The next generation of appraisers

As previously mentioned, there is currently a shortage of qualified, licensed appraisers. With the average age of appraisers in their late 50’s and getting older, the Appraisals Qualifications Board of the Appraisal Foundation recently reduced the requirements necessary for certification. Some of the reductions include lowering the amount of college hours from 30 to zero, as well as the amount of time needed for field training. These changes were the result of a three-year process and became effective in May 2018, with the goal of making the industry more attractive to a younger generation of appraisers.

Conclusion

Customer experience is the greatest differentiator in an increasingly competitive mortgage market.

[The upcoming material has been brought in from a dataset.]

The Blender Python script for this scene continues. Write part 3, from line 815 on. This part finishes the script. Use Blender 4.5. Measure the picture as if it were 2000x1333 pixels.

The modernization of the appraisal fulfillment process creates a lasting benefit for borrowers, lenders and appraisers. Lenders have the opportunity to offer more competitive products and shape the mortgage origination journey into one that enables borrowers to feel more empowered through all stages of the lending process. And, appraisers are able to maximize their capacity while increasing the volume and quality of their work. 

Technology plays such a major role in almost every transaction in consumers’ lives. It should be no different when it comes to more complex transactions, such as buying a home. The marriage of technical capability and human expertise is the best recipe for lenders to provide the highest levels of customer experience.